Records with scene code
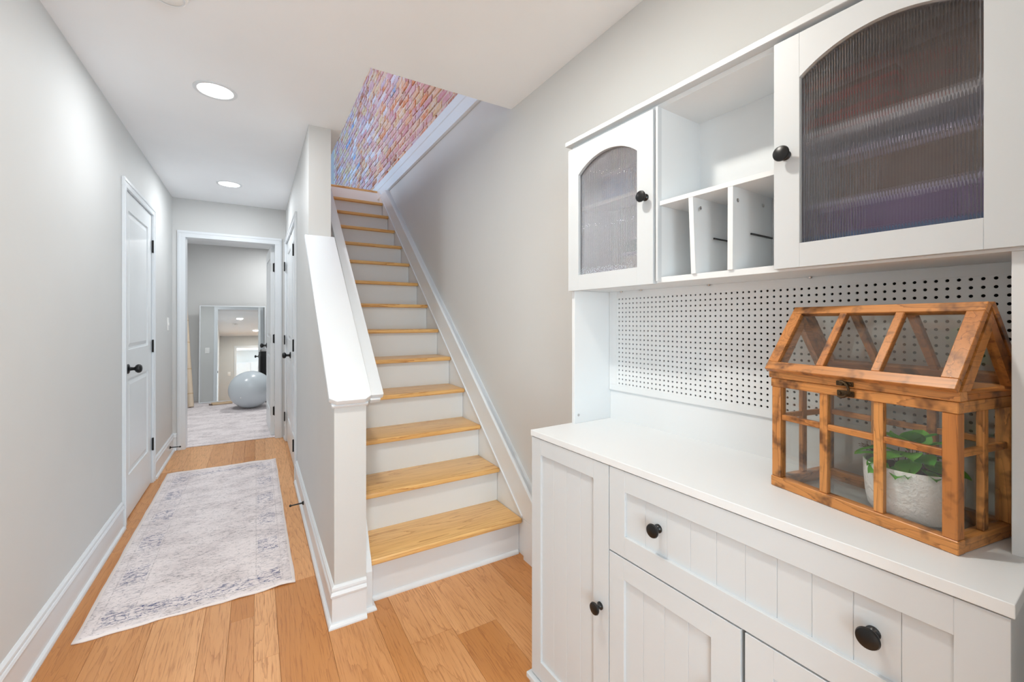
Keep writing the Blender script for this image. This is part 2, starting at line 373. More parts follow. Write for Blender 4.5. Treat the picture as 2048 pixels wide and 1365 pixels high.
def sweep(path, prof, closed_profile=True, flip=False):
    """profile (outward offset d, z) swept along an XY polyline; outward = to the right of travel (flip for left)"""
    mb = MB(); P = [Vector(p) for p in path]; n = len(P); rings = []
    for i in range(n):
        ds = []
        if i > 0: ds.append((P[i]-P[i-1]).normalized())
        if i < n-1: ds.append((P[i+1]-P[i]).normalized())
        ns = [Vector((d.y, -d.x)) * (-1 if flip else 1) for d in ds]
        m = ns[0] if len(ns) == 1 else (ns[0]+ns[1])/(1+ns[0].dot(ns[1]))
        rings.append([mb.bm.verts.new((P[i].x+m.x*d, P[i].y+m.y*d, z)) for d, z in prof])
    k = len(prof)
    for i in range(n-1):
        for j in range(k):
            mb.bm.faces.new((rings[i][j], rings[i][(j+1) % k], rings[i+1][(j+1) % k], rings[i+1][j]))
    mb.bm.faces.new(rings[0]); mb.bm.faces.new(rings[-1][::-1])
    return mb
BASE = [(0, 0), (.010, 0), (.010, .118), (.014, .122), (.016, .130), (.013, .139), (.009, .142), (.009, .146), (.012, .149), (.011, .158), (.004, .166), (0, .166)]
SHOE = [(.010, 0), (.024, 0), (.024, .006), (.021, .013), (.016, .017), (.010, .018)]
def baseboard(name, path, flip=False):
    b = sweep(path, BASE, flip=flip).build(name, TRIM, kind='structure')
    sweep(path, SHOE, flip=flip).build('shoe_molding', TRIM, b)
    return b

# ------------------------------------------------------------------ floors
f0 = MB().box(-.72, 1.26, -.1, 5.26, -.06, -.016).build('floor', DARK, kind='structure')
EDGES = [-.72, -.535, -.363, -.185, -.093, -.007, .075, .249, .43, .51, .684, .86, 1.033, 1.26]
rnd = random.Random(3)
JOINTS = {3: [1.26, 2.62, 3.9], 4: [.9, 2.109, 3.4, 4.6], 5: [.7, 1.824, 3.1, 4.3], 6: [.4, 2.291, 3.6], 9: [.3, 1.611]}
for i in range(len(EDGES)-1):
    x0, x1 = EDGES[i], EDGES[i+1]
    js = JOINTS.get(i)
    if js is None:
        y = rnd.uniform(.1, 1.1); js = []
        while y < 5.0: js.append(y); y += rnd.uniform(1.15, 1.6)
    if x0 >= .42: ys = [-.1]+[j for j in js if j < 2.0]+[2.1]
    else: ys = [-.1]+js+[5.26]
    for a, b_ in zip(ys[:-1], ys[1:]):
        if b_-a < .05: continue
        cx, cy = (x0+x1)/2, (a+b_)/2
        mb = MB().box(x0-cx+.0004, x1-cx-.0004, a-cy+.0004, b_-cy-.0004, -.016, 0, bev=.0005, seg=1)
        o = mb.build('plank', OAK, f0); o.location = (cx, cy, 0)
MB().box(-1.6, 1.35, 5.26, 8.2, -.06, -.004).build('floor', MORTAR, kind='structure')
MB().box(-2.1, 2.1, -3.2, -.1, -.06, 0).build('floor', OAK, kind='structure')

# ------------------------------------------------------------------ walls and ceilings
XL, XR = -.69, 1.235
PX0, PX1 = .274, .400
mb = MB()
mb.box(XL-.12, XL, -.1, 3.44, 0, CEIL); mb.box(XL-.12, XL, 4.26, 5.2, 0, CEIL); mb.box(XL-.12, XL, 3.44, 4.26, 2.075, CEIL)
mb.build('wall_left', WALL, kind='structure')
mb = MB()
mb.box(-1.6, -.60, 5.2, 5.32, 0, CEIL); mb.box(.185, XR+.12, 5.2, 5.32, 0, CEIL); mb.box(-.60, .185, 5.2, 5.32, 2.075, CEIL)
mb.build('wall_end', WALL, kind='structure')
mb = MB()
mb.prism([(1.87, 0), (2.86, 0), (2.86, 1.74), (1.87, .905)], PX0, PX1, 'X')
mb.box(PX0, PX1, 2.86, 3.77, 0, CEIL); mb.box(PX0, PX1, 5.01, 5.2, 0, CEIL); mb.box(PX0, PX1, 3.77, 5.01, 2.06, CEIL)
wp = mb.build('wall_partition', WALL, kind='structure')
MB().box(XR, XR+.12, -.1, 5.2, 0, 2.66).build('wall_right', WALL, kind='structure')
mb = MB()
mb.box(XL-.12, -.26, -.10, .02, 0, CEIL); mb.box(.66, XR+.12, -.10, .02, 0, CEIL); mb.box(-.26, .66, -.10, .02, 2.07, CEIL)
mb.build('wall_front', WALL, kind='structure')
mb = MB()
UF = 2.755
mb.box(-.9, 1.36, -.1, 2.07, CEIL, UF); mb.box(-.9, .462, 2.07, 5.08, CEIL, UF); mb.box(-.9, 1.36, 5.08, 5.32, CEIL, UF)
mb.build('ceiling', CEILM, kind='structure')
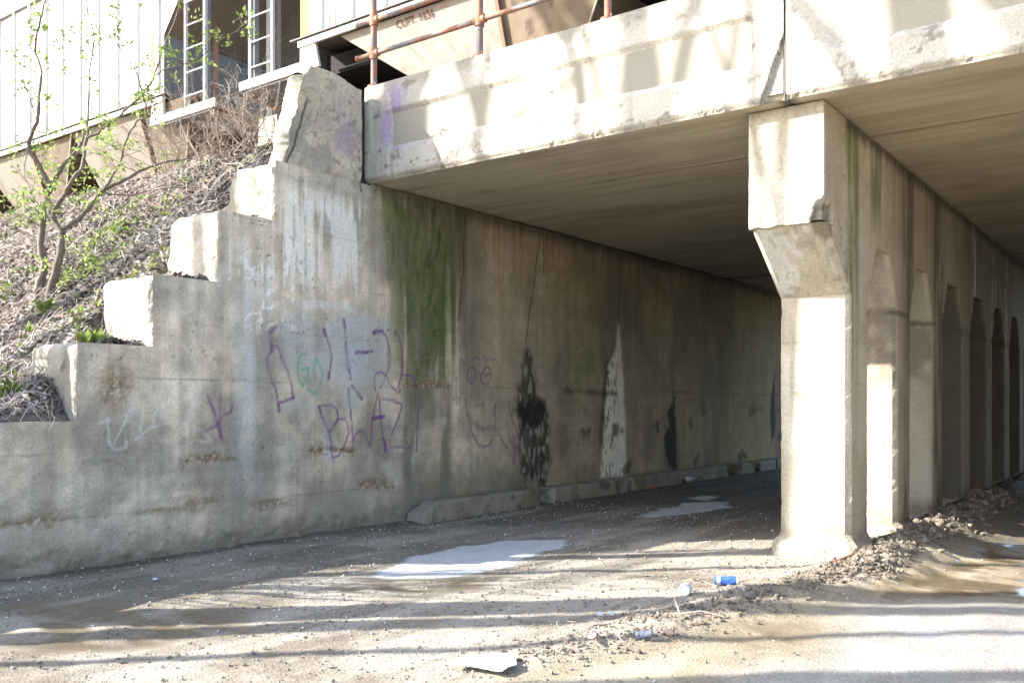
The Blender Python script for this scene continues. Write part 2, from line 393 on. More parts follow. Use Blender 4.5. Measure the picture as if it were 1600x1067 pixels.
# ================================================================== ABUTMENT AND WING WALL
STEP = [(4.61, 1.44), (5.41, 2.20), (6.20, 2.95), (6.99, 3.75)]       # Y where each lower block ends, its top
ZT = 4.49
G1 = lambda zx, zy: wall(400+zx/4.267, 480+zy/4.267)     # graffiti read off enlargements of the photograph
G2 = lambda zx, zy: wall(690+zx/3.81, 500+zy/3.81)
G3 = lambda zx, zy: wall(zx/2.223, 440+zy/2.223)
PUR = (.155, .06, .19); TEAL = (.06, .34, .27); WHT = (.55, .55, .53)
STROKES = []
def st(fn, pts, wdt, col, a): STROKES.append(([fn(*p) for p in pts], wdt, col, a))
for pts in ([(95,165),(105,290),(80,330),(75,400),(100,470),(135,550),(157,690)], [(105,255),(145,262),(175,330)], [(165,330),(215,430),(240,520),(250,610)],
            [(152,640),(200,625),(255,600)], [(455,155),(485,240),(507,330),(495,410),(485,470)], [(585,80),(592,160),(602,280),(618,380),(632,480)],
            [(600,380),(628,440)], [(640,520),(705,610)], [(670,303),(780,293)], [(783,180),(795,155),(845,158),(875,205),(892,290),(890,390),(870,450)],
            [(870,450),(895,520),(950,570),(965,555)], [(928,155),(945,190),(975,280),(975,420),(950,540)],
            [(420,665),(445,740),(485,830),(503,910),(508,1010)], [(420,660),(500,650),(540,680),(545,740),(495,825)], [(495,825),(550,745),(600,745),(618,830),(590,920),(555,985),(510,1005)],
            [(615,540),(630,700),(642,850),(645,985)], [(645,900),(665,845),(700,820),(735,850),(755,925)], [(765,920),(780,740),(800,640),(815,570)],
            [(825,600),(832,740),(850,870),(865,960)], [(785,740),(855,730)], [(800,560),(788,500),(800,440),(840,430),(865,460),(850,510),(825,540)],
            [(905,610),(975,650),(950,740),(905,850)], [(890,930),(1030,935)], [(860,880),(870,960)], [(985,450),(1050,460),(1080,540),(1080,700),(1070,960)],
            [(850,610),(900,620),(945,640)]):
    st(G1, pts, .017, PUR, .72)
for pts in ([(95,165),(130,130)], [(105,255),(110,290)], [(152,640),(158,690)], [(585,90),(590,130)], [(455,150),(462,185)], [(485,440),(485,470)], [(420,665),(430,690)],
            [(670,303),(740,300)], [(785,170),(840,160)], [(865,920),(865,960)], [(855,730),(790,738)], [(930,165),(925,185)], [(1015,925),(1030,945)], [(680,575),(705,610)], [(300,-300),(300,-299)]):
    st(G1, pts, .032, PUR, .65)
for pts in ([(330,310),(295,325),(280,400),(285,480),(310,525),(335,470)], [(305,415),(350,405),(350,470),(345,545)], [(345,545),(395,575),(430,520),(445,440),(425,380),(400,340),(388,400),(395,480)]):
    st(G1, pts, .02, TEAL, .6)
for pts in ([(120,235),(135,265),(160,235),(180,240),(200,220),(220,235)], [(245,215),(262,250),(280,225),(300,238),(325,230)],
            [(155,300),(150,340),(165,375),(190,375),(200,330),(190,285),(165,280),(155,300)], [(170,345),(192,350)], [(235,320),(232,360),(250,382),(280,375),(295,330),(285,280),(255,285),(240,310),(262,335),(290,315)],
            [(85,340),(88,500)], [(62,468),(105,465)], [(205,505),(250,510)], [(250,470),(250,540)], [(140,470),(155,560),(185,680),(215,735),(250,755),(290,740),(310,690),(318,620),(322,510)],
            [(305,560),(322,500)], [(150,560),(200,620),(260,650),(310,640),(350,650)], [(215,620),(218,655)], [(245,635),(248,670)], [(275,630),(278,665)],
            [(400,480),(410,560),(440,640),(465,720),(460,800)], [(330,650),(360,720),(390,760)], [(400,690),(440,760),(430,860)]):
    st(G2, pts, .02, PUR, .62)
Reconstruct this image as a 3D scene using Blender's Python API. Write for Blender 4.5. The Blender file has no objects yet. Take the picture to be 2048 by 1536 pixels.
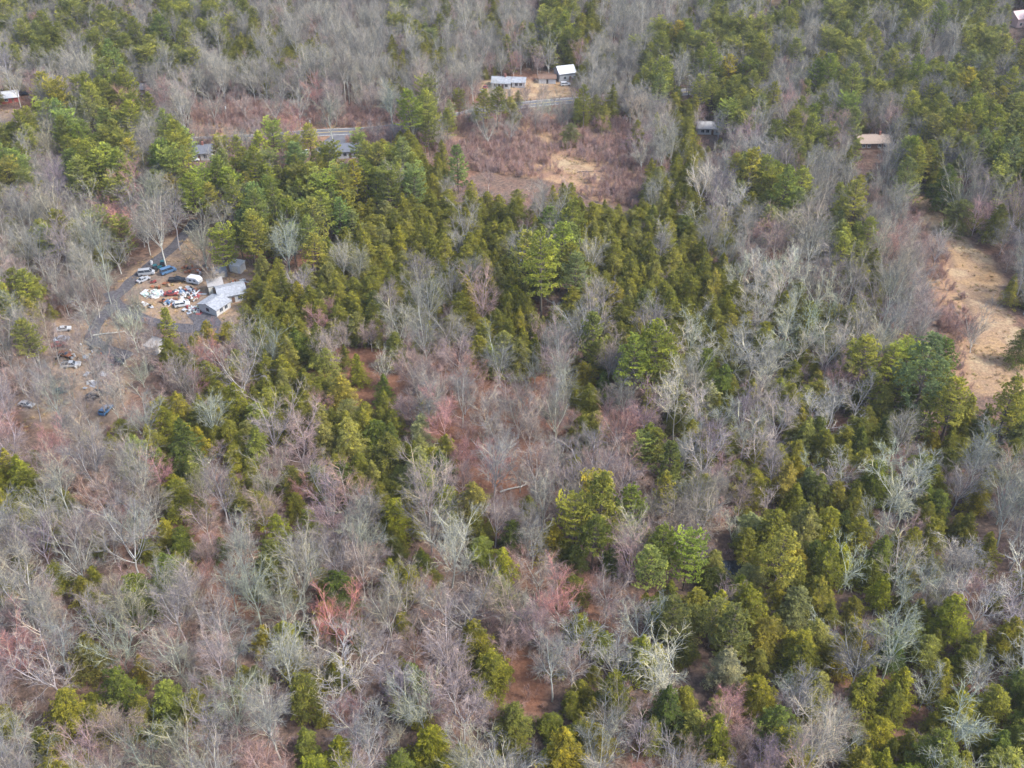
import bpy, bmesh, math, random
import numpy as np
from mathutils import Vector, Matrix, Quaternion
R = math.radians
random.seed(7); rng = np.random.default_rng(7)
S = bpy.context.scene
COL = S.collection

# ------------------------------------------------------------ camera, world, sun, exposure
CAM_H, PITCH, FPX = 178.0, 36.0, 2100.0          # metres, degrees below horizontal, focal length in photo pixels
cam_d = bpy.data.cameras.new('camera'); cam = bpy.data.objects.new('camera', cam_d); COL.objects.link(cam)
cam.location = (0, 0, CAM_H); cam.rotation_euler = (R(90 - PITCH), 0, 0)
cam_d.sensor_width = 36; cam_d.lens = 36 * FPX / 2048; cam_d.clip_start = 1; cam_d.clip_end = 6000
S.camera = cam
SUN_EL, SUN_AZ = 48.0, 105.0                     # azimuth clockwise from +Y (view direction): from the right
W = bpy.data.worlds.new('World'); S.world = W; W.use_nodes = True
wt = W.node_tree; bgn = wt.nodes['Background']
sky = wt.nodes.new('ShaderNodeTexSky'); sky.sky_type = 'NISHITA'; sky.sun_disc = False
sky.sun_elevation = R(SUN_EL); sky.sun_rotation = R(SUN_AZ); sky.air_density = 1.0; sky.dust_density = 2.5; sky.ozone_density = 1.0
wt.links.new(sky.outputs[0], bgn.inputs[0]); bgn.inputs[1].default_value = 0.15
sl = bpy.data.lights.new('sun', 'SUN'); sl.energy = 1.8; sl.angle = R(10); sl.color = (1, .98, .95)
so = bpy.data.objects.new('sun', sl); COL.objects.link(so)
sd = Vector((math.sin(R(SUN_AZ)) * math.cos(R(SUN_EL)), math.cos(R(SUN_AZ)) * math.cos(R(SUN_EL)), math.sin(R(SUN_EL))))
so.rotation_euler = sd.to_track_quat('Z', 'Y').to_euler()
S.view_settings.view_transform = 'Standard'; S.view_settings.look = 'None'
S.view_settings.gamma = 1; S.view_settings.exposure = 1.55
S.render.engine = 'CYCLES'
S.cycles.max_bounces = 5; S.cycles.diffuse_bounces = 3; S.cycles.transparent_max_bounces = 4

# ------------------------------------------------------------ terrain and picture geometry
def terr(x, y):
    x = np.asarray(x, float); y = np.asarray(y, float)
    k = np.maximum(y - 430, 0); s = k * k / (k + 80) * 0.06
    und = 1.1 * np.sin(x / 41 + 1) * np.cos(y / 53) + .6 * np.sin(x / 17 + y / 23)
    return s + und * np.clip(y / 80, 0, 1)
SP, CP = math.sin(R(PITCH)), math.cos(R(PITCH))
def ray(px, py):
    a = (px - 1024) / FPX; t = (768 - py) / FPX
    return Vector((a, CP + t * SP, -SP + t * CP))
def G(px, py, h=0.0):
    """world point where the view through photo pixel px,py meets a surface h above the ground"""
    d = ray(px, py); lo, hi = 20.0, 1500.0
    s = 60.0
    while s < 2500:
        z = CAM_H + d.z * s
        if z < float(terr(d.x * s, d.y * s)) + h: break
        s += 8
    lo, hi = s - 8, s
    for _ in range(24):
        m = (lo + hi) / 2
        if CAM_H + d.z * m < float(terr(d.x * m, d.y * m)) + h: hi = m
        else: lo = m
    return d.x * hi, d.y * hi, hi
def proj(x, y, z):
    yy = y; zz = z - CAM_H
    dep = yy * CP - zz * SP
    up = yy * SP + zz * CP
    return 1024 + FPX * x / dep, 768 - FPX * up / dep, dep
def g3(px, py):
    x, y, _ = G(px, py); return Vector((x, y, float(terr(x, y))))

# ------------------------------------------------------------ materials
def mat(name):
    m = bpy.data.materials.new(name); m.use_nodes = True
    nt = m.node_tree; b = nt.nodes['Principled BSDF']; b.inputs['Roughness'].default_value = .85
    b.inputs['Specular IOR Level'].default_value = .2
    return m, nt, b
def N(nt, typ, **kw):
    n = nt.nodes.new(typ)
    for k, v in kw.items(): setattr(n, k, v)
    return n
def ramp(nt, fac, stops):
    r = N(nt, 'ShaderNodeValToRGB'); e = r.color_ramp.elements
    while len(e) < len(stops): e.new(.5)
    for q, (p, c) in zip(e, stops): q.position = p; q.color = (*c, 1)
    nt.links.new(fac, r.inputs[0]); return r.outputs[0]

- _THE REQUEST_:
Pull out all lines of the data with the string "script".

- _TASK ANSWER_:
Keep writing the Blender script for this image. This is part 2, starting at line 373. More parts follow. Write for Blender 4.5. Treat the picture as 2048 pixels wide and 1365 pixels high.
The Blender Python script for this scene continues. Write part 2, from line 393 on. More parts follow. Use Blender 4.5. Measure the picture as if it were 1600x1067 pixels.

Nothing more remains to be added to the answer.